Letta dal meeting di Comunione e Liberazione ha detto: “Spero in una approvazione a ottobre della legge elettorale, è il cambiamento più urgente”.
Poi lancia la sfida personale al PDL per le politiche, e a Renzi per le primarie del PD.
Il discorso ─ pronunciato ieri dal premier Enrico Letta ─ sa tanto di sfida e rivincita contro chi lo considerava un primo ministro solo di passaggio (leggasi Napolitano) e chi lo ritiene sotto scacco, minando continuamente la tenuta del suo esecutivo (come il PDL) e ancora frecciate per Renzi, che dall’interno del suo partito, gli fa le pulci sentendosi già leader di quel PD, che sembrerebbe allo sbando.
La riforma della legge elettorale è il primo obiettivo del premier, soprattutto nell’ottica della verifica della sua leadership. Di questo Letta non ha paura (maturato in questi 100 giorni di governo) e si sente pronto a sfidare il PDL e gli altri partiti sulle azioni, vedendo a portare di mano l’aggancio alla ripresa economica. (Ma ancora c’è molto da fare -ndr).

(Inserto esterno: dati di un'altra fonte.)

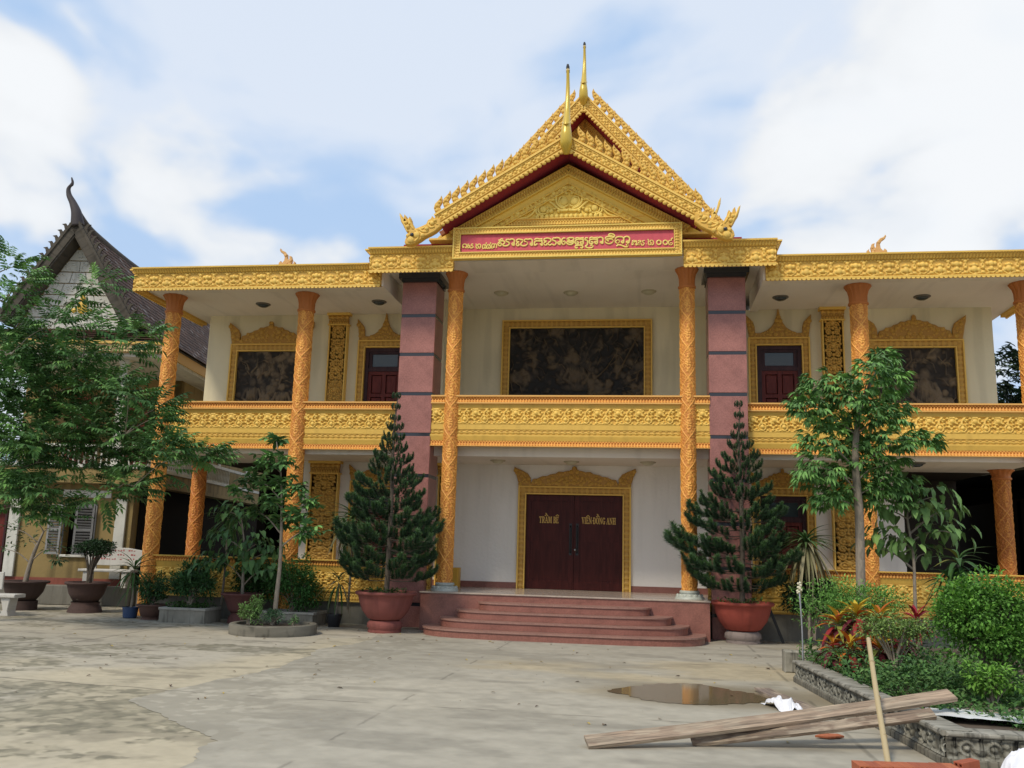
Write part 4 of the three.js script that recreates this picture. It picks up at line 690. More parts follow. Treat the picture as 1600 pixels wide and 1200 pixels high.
// ---------------------------------------------------------------- the old temple building on the left
const old = thing('old_temple', 'weathered yellow temple building with dark tile roof and white pediment behind the shade tree', 'temple', [-11.0, 0, -2.2], 8.5 * Math.PI / 180);
const mOldY = plaster([.33, .235, .09], .5, 3, 101), mOldW = plaster([.66, .65, .59], .35, 2, 103), mOldRed = plaster([.26, .075, .05], .25, 2, 105), mInnerShade = mShadeBlack;  // last material is black that stands for shade
const mOldTile = mat({ color: C(1, 1, 1), roughness: .85, vertexColors: true, bumpMap: noiseBump, bumpScale: .006 });
const mMoss = plaster([.10, .085, .065], .5, 1.2, 107), mOldGold = mat({ color: C(.55, .34, .08), roughness: .6 });
{
  const RX = -1.65;
  mesh('plinth', [box(-5, .42, 0, .46, -13, 0, .02)], mPlinth, old);
  mesh('ramp', (() => { const s = new THREE.Shape([new THREE.Vector2(0, 0), new THREE.Vector2(.9, 0), new THREE.Vector2(0, .44)]); const g = new THREE.ExtrudeGeometry(s, { depth: 1.2, bevelEnabled: false }); g.translate(.42, 0, -1.6); return uvm(g); })(), mPlinth, old);
  mesh('wall', [...holes(-4.2, .14, .46, 2.9, -.6, -.35, [[-3.75, -2.95, .46, 2.3], [-1.5, -.76, 1.18, 2.38]]), box(-.1, .14, .46, 2.9, -13, -.6), box(-4.2, .14, 3.3, 6.3, -3, -2.8), box(-.1, .14, 3.3, 6.4, -13, -2.8)], mOldY, old);
  mesh('skirting', box(-4.2, .16, .46, .62, -.42, -.335), mOldRed, old);
  mesh('side_shade_sheet', box(.141, .17, .46, 2.89, -13, -.7), mInnerShade, old);  // dark sheet added on the side wall, standing for its shade
  mesh('room_shade_sheet', [box(-4.1, -.2, .46, 2.9, -2.4, -2.3)], mInnerShade, old);  // black sheet standing for the shade of the room behind the openings
  for (const x of [-2.72, -.12]) mesh('corner_strip', box(x - .13, x + .13, .625, 2.55, -.34, -.27, .01), mOldW, old);
  // vent blocks under the slab
  for (let i = 0; i < 7; i++) { const x = -1.52 + i * .17, g = new THREE.Group(); g.name = 'vent_block'; old.add(g); const s = new THREE.Shape([new THREE.Vector2(-.08, -.09), new THREE.Vector2(.08, -.09), new THREE.Vector2(.08, .09), new THREE.Vector2(-.08, .09)]); for (const [a, b] of [[-.035, -.04], [.035, -.04], [-.035, .04], [.035, .04]]) { const h = new THREE.Path(); h.absarc(a, b, .024, 0, 6.283, true); s.holes.push(h); } const q = new THREE.ExtrudeGeometry(s, { depth: .03, bevelEnabled: false, curveSegments: 5 }); q.translate(x, 2.66, -.348); mesh('block', q, mOldW, g); mesh('hole_back', box(x - .07, x + .07, 2.58, 2.74, -.349, -.34), mInnerShade, g); }
  // window with shutters
  const sh = (w) => [box(0, .05, 0, 1.2, 0, .03), box(w - .05, w, 0, 1.2, 0, .03), box(.05, w - .05, 0, .06, 0, .03), box(.05, w - .05, 1.14, 1.2, 0, .03), box(.05, w - .05, .57, .63, 0, .03), ...[...Array(16)].map((_, i) => { const b = box(.05, w - .05, -.022, .022, -.004, .004); b.applyMatrix4(M4([0, .1 + i * .066 + (i > 7 ? .03 : 0), .015], [.6, 0, 0])); return b; })];
  const mSh = plaster([.26, .26, .26], .2, 1, 111), win = new THREE.Group(); win.name = 'window'; old.add(win);
  mesh('sill', box(-1.58, -.7, 1.12, 1.18, -.36, -.27, .01), mOldW, win); mesh('window_frame', [box(-1.53, -1.5, 1.18, 2.38, -.36, -.32), box(-.76, -.73, 1.18, 2.38, -.36, -.32), box(-1.53, -.73, 2.381, 2.42, -.36, -.32)], mSh, win);
  const s1 = mesh('shutter', sh(.36), mSh, win, { pos: [-1.88, 1.18, -.31] }); s1.rotation.y = -.12; const s2 = mesh('shutter', sh(.42), mSh, win, { pos: [-1.12, 1.18, -.05] }); s2.rotation.y = .45;
  const dr = new THREE.Group(); dr.name = 'door'; old.add(dr); mesh('door_frame', [box(-3.8, -3.75, .46, 2.35, -.37, -.3), box(-2.95, -2.9, .46, 2.35, -.37, -.3), box(-3.75, -2.95, 2.3, 2.35, -.37, -.3)], mDoorFrame, dr); mesh('leaf', box(-3.75, -2.95, .47, 2.3, -.55, -.5), mDoorPanel, dr);
  // balcony slab, rail and balusters
  mesh('balcony_slab', [box(-4.3, .5, 2.9, 3.28, -13, .02, .01)], mOldY, old); mesh('balcony_edge', [box(-4.32, .53, 3.281, 3.36, -.2, .06, .01), box(.4, .53, 3.281, 3.36, -13, -.2)], mOldW, old);
  const bal = new THREE.Group(); bal.name = 'balustrade'; old.add(bal);
  mesh('handrail', [box(-4.3, .5, 3.78, 3.86, -.12, .02, .012), box(.38, .5, 3.78, 3.86, -9, -.121, .012)], mOldW, bal);
  const bg = lathe([[.03, 0], [.03, .05], [.018, .08], [.034, .2], [.02, .32], [.03, .37], [.03, .43]], 8);
  for (let i = 0; i < 34; i++) mesh('baluster', bg, mOldW, bal, { pos: [-4.2 + i * .137, 3.355, -.05] });
  for (let i = 0; i < 44; i++) mesh('baluster', bg, mOldW, bal, { pos: [.44, 3.355, -.25 - i * .15] });
  for (const [x, z] of [[-4.1, -.1], [-.3, -.1], [-.3, -3.4], [.1, -6.5], [.1, -9.5]]) mesh('post', [box(x - .1, x + .1, 3.3, 6.08, z - .1, z + .1, .015), box(x - .13, x + .13, 5.9, 6.0, z - .13, z + .13, .01)], mOldW, old);
  mesh('upper_door', [box(-2.9, -2.1, 3.3, 5.5, -2.795, -2.74, .01), box(-1.4, -.6, 3.3, 5.5, -2.795, -2.74, .01)], mOldRed, old);
  mesh('ceiling', box(-4.1, .8, 6.0, 6.09, -13, .4), mOldW, old);
  // eaves fascia with small relief
  mesh('eaves_board', [band(T_BEAD, -4.2, .84, 6.1, 6.28, .52, .03, [.4, .28, .12], [.66, .52, .28]), tint(box(-4.22, .86, 6.28, 6.35, .4, .57, .01), [.62, .4, .1]), tint(box(-4.2, .84, 6.08, 6.28, .44, .515), [.45, .3, .12]), tint(box(.78, .84, 6.08, 6.35, -13, .44), [.62, .36, .08])], mGold, old);
  // roof surfaces, tile by tile
  const slab = (a, b, c, d, t) => { const g = new THREE.BufferGeometry(), n = b.clone().sub(a).cross(d.clone().sub(a)).normalize().multiplyScalar(-t); const P = [a, b, c, d, ...[a, b, c, d].map(p => p.clone().add(n))], q = [[0, 1, 2, 3], [7, 6, 5, 4], [0, 4, 5, 1], [1, 5, 6, 2], [2, 6, 7, 3], [3, 7, 4, 0]], pos = []; for (const f of q) for (const k of [0, 1, 2, 0, 2, 3]) pos.push(...P[f[k]].toArray()); g.setAttribute('position', new THREE.Float32BufferAttribute(pos, 3)); g.computeVertexNormals(); return uvm(g); };
  const zf = .42, zb = -13;
  mesh('roof_slope', [slab(V(RX, 9.4, zf), V(-.12, 6.95, zf), V(-.12, 6.95, zb), V(RX, 9.4, zb), .08), slab(V(RX, 9.4, zb), V(RX - 1.55, 6.95, zb), V(RX - 1.55, 6.95, zf), V(RX, 9.4, zf), .08), slab(V(-.2, 6.98, zf - .3), V(.86, 6.37, .55), V(.86, 6.37, zb), V(-.2, 6.98, zb), .06), slab(V(-4.2, 6.7, -.05), V(-4.3, 6.37, .56), V(.86, 6.37, .56), V(.1, 6.7, -.05), .06)], mMoss, old);
  const tg = new THREE.BoxGeometry(.2, .016, .115); tint(tg, [1, 1, 1]); const tiles = []; SEED = 77;
  const lay = (a, b, L, skew = 0) => { const d = b.clone().sub(a), n = Math.floor(d.length() / .145), ang = Math.atan2(d.y, d.x); for (let i = 0; i < n; i++) for (let k = 0; k < L / .12; k++) { const t = (i + .5) / n; tiles.push([a.x + d.x * t, a.y + d.y * t + .035, zf - .05 - k * .12 - (i % 2) * .06, ang + .09, rr(.5, 1.5)]); } };
  lay(V(RX, 9.4, 0), V(-.1, 6.93, 0), 13); lay(V(-.2, 6.98, 0), V(.9, 6.36, 0), 13);
  const im = new THREE.InstancedMesh(tg, mOldTile, tiles.length + 300), mm = new THREE.Matrix4(); let k = 0; const pc = new THREE.Color();
  for (const [x, y, z, a, s] of tiles) { im.setMatrixAt(k, M4([x, y, z], [0, 0, a])); const r = rnd(); im.setColorAt(k++, r < .06 ? pc.setRGB(.2 * s, .17 * s, .15 * s) : pc.setRGB(.10 * s, .058 * s, .04 * s)); }
  for (let i = 0; i < 4; i++) for (let q = 0; q < 75 && k < tiles.length + 300; q++) { im.setMatrixAt(k, M4([-4.0 + q * .064, 6.68 - i * .085, .02 + i * .15], [0, Math.PI / 2, 0, 'XYZ'], [1, 1, .55])); im.setColorAt(k++, pc.setRGB(.11, .06, .04)); }
  im.count = k; im.name = 'roof_tiles'; im.userData.kind = 'stuff'; old.add(im);
  // ridge, horn, bargeboards with hooks
  const ridge = taper([[RX, 9.5, -13], [RX, 9.36, -6], [RX, 9.3, -2.5], [RX, 9.33, -1], [RX, 9.42, 0], [RX, 9.6, .5]], [.13, .13, .13, .14, .13, .1], 8, 40); mesh('ridge', ridge, mMoss, old);
  const hn = taper([[RX, 9.3, .45], [RX - .04, 9.65, .52], [RX - .14, 9.88, .54], [RX - .26, 10.1, .56], [RX - .27, 10.26, .58], [RX - .18, 10.38, .6], [RX - .21, 10.53, .62]], [.17, .125, .09, .065, .052, .04, .015], 9, 40); mesh('horn', hn, mat({ color: C(.05, .042, .045), roughness: .7 }), old);
  const A = Math.atan2(2.45, 1.55), hookP = [[0, 0], [.1, 0], [.07, .1], [.1, .2], [.16, .24], [.06, .26], [-.01, .16]], hk = plate(hookP, .05, .008), hkL = plate(hookP.map(([x, y]) => [.1 - x, y]).reverse(), .05, .008);
  for (const s of [-1, 1]) { const m = new THREE.Matrix4().makeBasis(V(s * Math.cos(A), -Math.sin(A), 0), V(s * Math.sin(A), Math.cos(A), 0), V(0, 0, s)).setPosition(RX, 9.45, .5); const B = (a, b, c, d, e, f) => (s > 0 ? box(a, b, c, d, e, f) : box(a, b, c, d, -f, -e)).applyMatrix4(m);
    const g = mesh('bargeboard', [B(0, 3.1, -.2, .02, -.1, .06), B(0, 3.1, -.02, .05, -.14, .09), B(.05, 3.1, -.24, -.19, -.4, .03)], mMoss, old);
    for (let i = 0; i < 15; i++) { const t = .45 + i * .185; mesh('hook', s > 0 ? hk : hkL, mMoss, g, { pos: [RX + s * Math.cos(A) * t + s * .02 - .05, 9.47 - Math.sin(A) * t, .47] }); } }
  // small corner ornaments on the lower roof
  for (const [x, y, z, h] of [[-.02, 6.75, .42, .5], [.8, 6.36, .5, .62]]) mesh('corner_finial', [taper([[x, y, z], [x + .1, y + .2 * h, z + .02], [x + .02, y + .5 * h, z], [x + .09, y + h, z]], [.1, .12, .07, .015], 7, 16).toNonIndexed(), taper([[x - .08, y, z], [x - .12, y + .2 * h, z], [x - .05, y + .4 * h, z]], [.07, .06, .01], 6, 8).toNonIndexed()], mMoss, old);
  // pediment: courses of moulded white panels
  const ped = new THREE.Group(); ped.name = 'pediment'; old.add(ped);
  const yB = 6.72, yT = 9.1, hw = y => (yT - y) / 2.45 * 1.5;
  mesh('gable_wall', tint(plate([[RX - hw(yB) - .05, yB - .05], [RX + hw(yB) + .05, yB - .05], [RX, yT]], .15, 0), [1, 1, 1]).translate(0, 0, -.1), plaster([.45, .3, .13], .3, 1.5, 115), ped);
  SEED = 8; for (let r = 0; r < 7; r++) { const y0 = yB + r * .3, y1 = y0 + .275, n = Math.max(1, Math.round(hw(y0) * 2 / .5)); for (let i = 0; i < n; i++) { const f = (q, y) => RX - hw(y) + .06 + (2 * hw(y) - .12) * q, a = i / n, b = (i + 1) / n, P = [[f(a, y0) + .008, y0], [f(b, y0) - .008, y0], [Math.max(f(a, y1) + .02, f(b, y1) - .008), y1], [f(a, y1) + .008, y1]]; if (hw(y1) < .12) continue; const l = [plate(P, .05, .008).translate(0, 0, .052)]; for (let k = 0; k < 9; k++) { const x = mix(P[0][0], P[1][0], rr(.12, .88)), y = rr(y0 + .05, y1 - .05); l.push(boss(x, y, .099, rr(.02, .045), .02, [1, 1, 1], rr(.02, .035))); } mesh('panel', l, mOldW, ped); } }
  mesh('emblem', [tint(boss(RX + .18, 7.3, .09, .13, .06, [1, 1, 1], .2), [1, 1, 1]), tint(boss(RX + .18, 7.52, .1, .07, .06, [1, 1, 1], .09), [1, 1, 1]), boss(RX - .02, 7.2, .09, .09, .05, [1, 1, 1], .07), boss(RX + .36, 7.2, .09, .09, .05, [1, 1, 1], .07)], mat({ color: C(.65, .40, .05), roughness: .4 }), ped);
  mesh('pediment_edge', [slab(V(RX, yT - .05, .12), V(RX + hw(yB), yB - .02, .12), V(RX + hw(yB) + .22, yB - .02, .16), V(RX + .12, yT - .05, .16), .05)], mOldW, ped);
}
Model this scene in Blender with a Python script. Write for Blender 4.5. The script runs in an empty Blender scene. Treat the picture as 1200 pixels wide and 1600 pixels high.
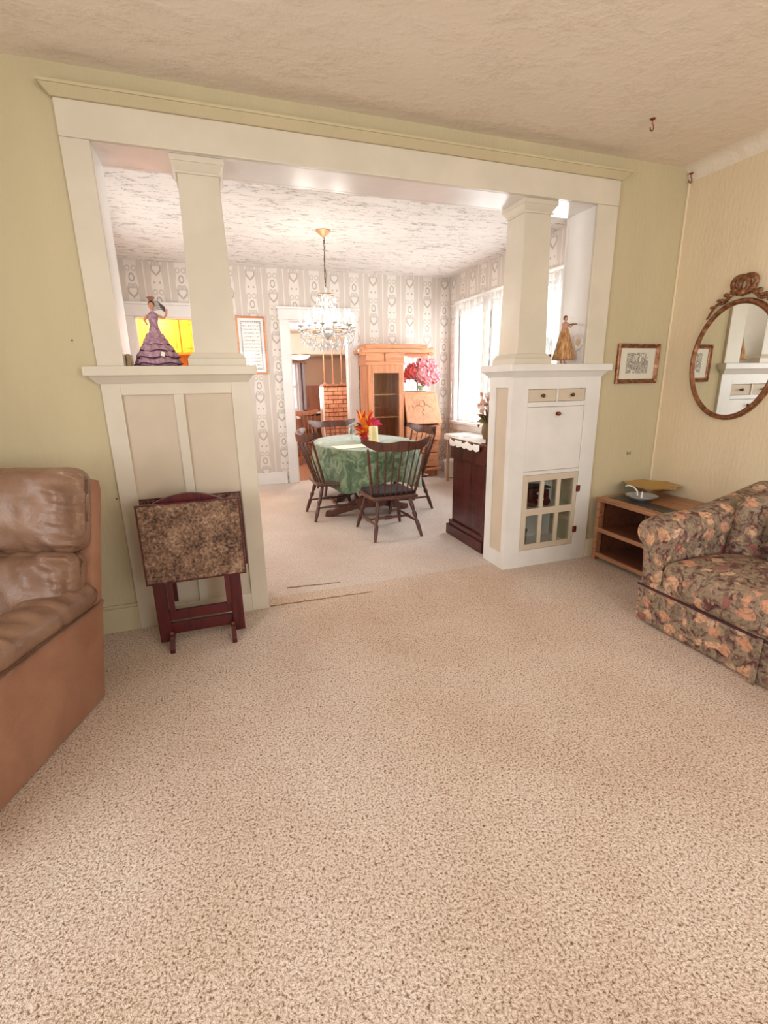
import bpy, bmesh, math, random
from mathutils import Vector, Matrix
random.seed(7)
PI = math.pi
S = bpy.context.scene
COL = S.collection

# ------------------------------------------------------------------ camera
YAW, PITCH, ROLL, FPX = .3309, -.2661, -.0176, 741.78
_f = Vector((math.sin(YAW)*math.cos(PITCH), math.cos(YAW)*math.cos(PITCH), math.sin(PITCH)))
_r = Vector((math.cos(YAW), -math.sin(YAW), 0)); _u = _r.cross(_f)
_c, _s = math.cos(ROLL), math.sin(ROLL)
_r2, _u2 = _c*_r + _s*_u, -_s*_r + _c*_u
cd = bpy.data.cameras.new('camera'); cam = bpy.data.objects.new('camera', cd); COL.objects.link(cam)
cd.sensor_fit = 'HORIZONTAL'; cd.sensor_width = 36; cd.lens = 36*FPX/1200; cd.clip_start = .02
m = Matrix((( _r2.x, _u2.x, -_f.x, -.62322), (_r2.y, _u2.y, -_f.y, -2.55952), (_r2.z, _u2.z, -_f.z, 1.2325), (0,0,0,1)))
cam.matrix_world = m
S.camera = cam
S.view_settings.view_transform = 'Standard'; S.view_settings.look = 'None'
S.view_settings.gamma = 1; S.view_settings.use_curve_mapping = False
S.view_settings.exposure = 0.42
S.cycles.max_bounces = 8; S.cycles.diffuse_bounces = 4; S.cycles.glossy_bounces = 3; S.cycles.transmission_bounces = 6; S.cycles.transparent_max_bounces = 10
S.cycles.sample_clamp_indirect = 6; S.cycles.caustics_reflective = False; S.cycles.caustics_refractive = False

# ------------------------------------------------------------------ daylight
w = bpy.data.worlds.new('daylight'); S.world = w; w.use_nodes = True
bg = w.node_tree.nodes['Background']; bg.inputs[0].default_value = (.93, .96, 1, 1); bg.inputs[1].default_value = 1.3

def area(name, loc, rot, sx, sy, power, col=(1, 1, 1)):
    l = bpy.data.lights.new(name, 'AREA'); l.shape = 'RECTANGLE'; l.size = sx; l.size_y = sy
    l.energy = power; l.color = col
    o = bpy.data.objects.new(name, l); COL.objects.link(o); o.location = loc; o.rotation_euler = rot
    return o
# daylight entering by the windows (each lamp stands just outside its pane)
area('added_daylight_living_back', (1.0, -4.45, 1.5), (PI/2, 0, 0), 2.2, 1.5, 62, (.98, .99, 1))  # lamp of the unseen back windows, added to light the living room
area('added_daylight_living_left', (-2.65, -2.35, 1.45), (0, -PI/2, 0), 1.3, 1.7, 50, (.98, .99, 1))  # lamp of the added left window, out of view
area('daylight_dining', (2.85, 2.2, 1.5), (0, PI/2, 0), 1.6, 2.6, 155, (.97, .98, 1))
area('added_daylight_dining_left', (-1.85, 1.9, 1.45), (0, -PI/2, 0), 1.4, 1.5, 33, (1, .97, .94))  # fill added through an unseen window in the dining left wall
area('daylight_den', (.2, 7.15, 1.3), (-PI/2, 0, 0), 1.0, 1.2, 22, (1, .97, .95))
def point(name, loc, power, col, r=.05):
    l = bpy.data.lights.new(name, 'POINT'); l.energy = power; l.color = col; l.shadow_soft_size = r
    o = bpy.data.objects.new(name, l); COL.objects.link(o); o.location = loc
    return o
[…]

Letta, in questo senso, si rivolge in maniera sottintesa anche contro chi diceva che nessuno voleva cambiare la legge elettorale, proprio per evitare il ritorno alle urne.
In effetti la legge elettorale come è adesso, il famoso porcellum, non consente di essere investiti direttamente dal popolo quale guida del Paese.
Ha detto: “gli italiani alle urne sapranno punire quelli che oggi pensano solo ai propri interessi rispetto agli interessi generali che sono quelli dell’uscita dalla crisi e del lavoro e per questo nessuno deve interrompere il percorso di speranza che abbiamo cominciato per uscire dalla crisi economica.”
Per quanto riguarda Renzi, ha chiesto che al più presto, vengano fatte le primarie del PD, per eleggere il candidato premier del partito.
Resta sempre il nodo delle azioni importanti per il Paese, come gli investimenti e la pressione fiscale, oltre ad avere un signor B. che non vuole mollare il Parlamento, minacciando elezioni subito.
Staremo a vedere le abilità strategiche del Premier in carica, oltre ad attendere quelle per il Paese.